Kganyago was delivering an address at the University of KwaZulu-Natal on Tuesday. He explained that inflation can have adverse redistributional consequences.
“Some people can protect themselves from inflation and even profit from it. Other people are less fortunate.”
Using an example, Kganyago showed the impact of last year's 6.3% inflation figure on the cost of living. “If your salary of R6 000 went up to R6 300, you did not get a raise because you only got 5% more. You got a pay cut in real terms,” he said. “If you had R20 000 in a savings account and you earned R1 000 in interest, you are now poorer than you were last year.”
Not understanding the impact of inflation may also have consequences for salary negotiations.
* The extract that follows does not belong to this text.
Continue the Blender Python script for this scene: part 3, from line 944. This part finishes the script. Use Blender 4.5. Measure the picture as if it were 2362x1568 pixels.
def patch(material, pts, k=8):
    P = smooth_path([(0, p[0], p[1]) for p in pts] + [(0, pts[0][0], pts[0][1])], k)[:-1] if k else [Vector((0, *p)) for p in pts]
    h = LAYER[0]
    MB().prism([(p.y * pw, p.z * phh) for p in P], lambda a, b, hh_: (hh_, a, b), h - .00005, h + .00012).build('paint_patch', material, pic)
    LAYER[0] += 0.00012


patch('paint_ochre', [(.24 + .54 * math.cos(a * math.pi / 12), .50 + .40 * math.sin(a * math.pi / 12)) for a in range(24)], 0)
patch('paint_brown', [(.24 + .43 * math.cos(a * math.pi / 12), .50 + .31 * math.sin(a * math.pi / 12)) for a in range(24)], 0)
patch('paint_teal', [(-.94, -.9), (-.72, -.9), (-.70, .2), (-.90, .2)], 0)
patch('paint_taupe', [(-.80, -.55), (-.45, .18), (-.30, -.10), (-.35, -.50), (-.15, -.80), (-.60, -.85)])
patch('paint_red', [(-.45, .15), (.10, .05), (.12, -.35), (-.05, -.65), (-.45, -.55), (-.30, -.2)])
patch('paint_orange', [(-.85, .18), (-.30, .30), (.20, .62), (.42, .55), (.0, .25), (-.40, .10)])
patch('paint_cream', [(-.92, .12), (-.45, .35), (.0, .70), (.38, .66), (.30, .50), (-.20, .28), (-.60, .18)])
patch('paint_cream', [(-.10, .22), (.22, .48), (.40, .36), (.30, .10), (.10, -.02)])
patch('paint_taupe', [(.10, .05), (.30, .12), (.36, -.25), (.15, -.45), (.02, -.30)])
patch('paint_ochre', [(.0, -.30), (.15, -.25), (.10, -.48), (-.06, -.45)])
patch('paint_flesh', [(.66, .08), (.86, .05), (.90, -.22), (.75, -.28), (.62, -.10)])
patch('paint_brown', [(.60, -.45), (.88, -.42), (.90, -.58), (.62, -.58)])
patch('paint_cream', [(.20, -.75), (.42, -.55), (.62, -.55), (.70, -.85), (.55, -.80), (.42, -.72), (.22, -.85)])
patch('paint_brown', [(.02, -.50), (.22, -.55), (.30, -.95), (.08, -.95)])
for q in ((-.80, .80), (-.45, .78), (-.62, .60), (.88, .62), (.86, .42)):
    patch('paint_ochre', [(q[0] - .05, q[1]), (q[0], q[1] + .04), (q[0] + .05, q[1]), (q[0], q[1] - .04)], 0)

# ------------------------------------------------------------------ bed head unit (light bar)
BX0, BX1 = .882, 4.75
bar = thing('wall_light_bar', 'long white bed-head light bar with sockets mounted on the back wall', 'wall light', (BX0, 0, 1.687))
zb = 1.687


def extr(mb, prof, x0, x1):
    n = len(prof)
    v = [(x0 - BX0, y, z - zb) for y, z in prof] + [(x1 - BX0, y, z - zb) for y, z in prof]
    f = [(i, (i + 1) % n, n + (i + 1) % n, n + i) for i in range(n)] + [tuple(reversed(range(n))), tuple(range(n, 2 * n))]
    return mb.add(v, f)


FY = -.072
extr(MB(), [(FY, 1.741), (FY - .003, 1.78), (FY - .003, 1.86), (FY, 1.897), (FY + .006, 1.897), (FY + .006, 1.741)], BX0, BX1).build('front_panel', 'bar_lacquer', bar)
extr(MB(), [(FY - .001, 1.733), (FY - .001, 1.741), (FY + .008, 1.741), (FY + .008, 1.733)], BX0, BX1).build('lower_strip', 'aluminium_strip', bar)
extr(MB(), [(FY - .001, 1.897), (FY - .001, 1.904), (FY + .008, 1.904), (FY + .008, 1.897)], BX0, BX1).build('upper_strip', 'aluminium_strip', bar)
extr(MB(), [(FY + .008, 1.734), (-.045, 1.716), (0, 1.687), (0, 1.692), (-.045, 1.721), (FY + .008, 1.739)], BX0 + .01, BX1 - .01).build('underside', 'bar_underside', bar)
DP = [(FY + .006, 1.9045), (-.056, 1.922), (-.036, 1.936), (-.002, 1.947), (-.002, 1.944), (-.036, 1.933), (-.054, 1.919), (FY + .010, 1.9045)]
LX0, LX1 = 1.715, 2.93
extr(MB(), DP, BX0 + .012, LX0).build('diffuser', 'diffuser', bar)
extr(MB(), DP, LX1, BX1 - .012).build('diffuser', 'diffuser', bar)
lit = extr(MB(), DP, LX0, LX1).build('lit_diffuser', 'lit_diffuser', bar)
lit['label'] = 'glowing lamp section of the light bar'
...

Employees should be able to negotiate a raise big enough to beat inflation, he explained.
He added that some earnings are better protected than others. The Labour Force Dynamics report published by Statistics South Africa showed that between 2010 and 2015, the median wage in South Africa rose by 6.9%. For skilled people, the median increased by 37.8%. Prices rose by 30%. This shows skilled workers were better protected against inflation than others.
Kganyago added that inflation also affects wealth. “For a rich South African with shares in big companies and some real estate, more inflation is not much of a problem.” Big companies can easily charge higher prices, while their foreign operations earn foreign currency. “Their equity valuations will at least stay constant in real terms.”
As for property, a house can have the same real value regardless of the price index.
However, if one depends on a fixed income, such as flows from a savings account or an annuity, inflation is expensive, he said.
“It is better to keep inflation low rather than let high inflation hurt the poor and exacerbate inequality between the people privileged with knowledge, power and assets, and those without.”
Having a low interest rate policy which raises inflation is a tax that takes money away from people lacking knowledge, power and protected forms of wealth, and gives it to borrowers and the people who sell to them, he explained.
“We have a tax system that works the way it does precisely because there are more efficient and progressive ways to transfer financial resources.”
READ: Kganyago: SA to keep targeting low inflation for lower rates
Kganyago explained the importance of continually targeting low inflation, to protect the poor. Keeping inflation low will help bring down interest rates, Bloomberg reported.
In his speech, Kganyago showed that the largest part of the interest cost is attributed to inflation.
The inflation rate charged for a loan includes expected inflation plus a real rate of interest. “The inflation part of the interest rate ensures that a lender gets their initial capital back when the loan is repaid.”
He added: “If that does not happen, then the loan is actually partly a gift because, thanks to inflation, a portion of the loan is not being paid back.”
This way a lender is paid some insurance against a borrower defaulting. “If you think inflation will be 10%, you will start with a 10% interest rate and then add these terms and risk premiums.”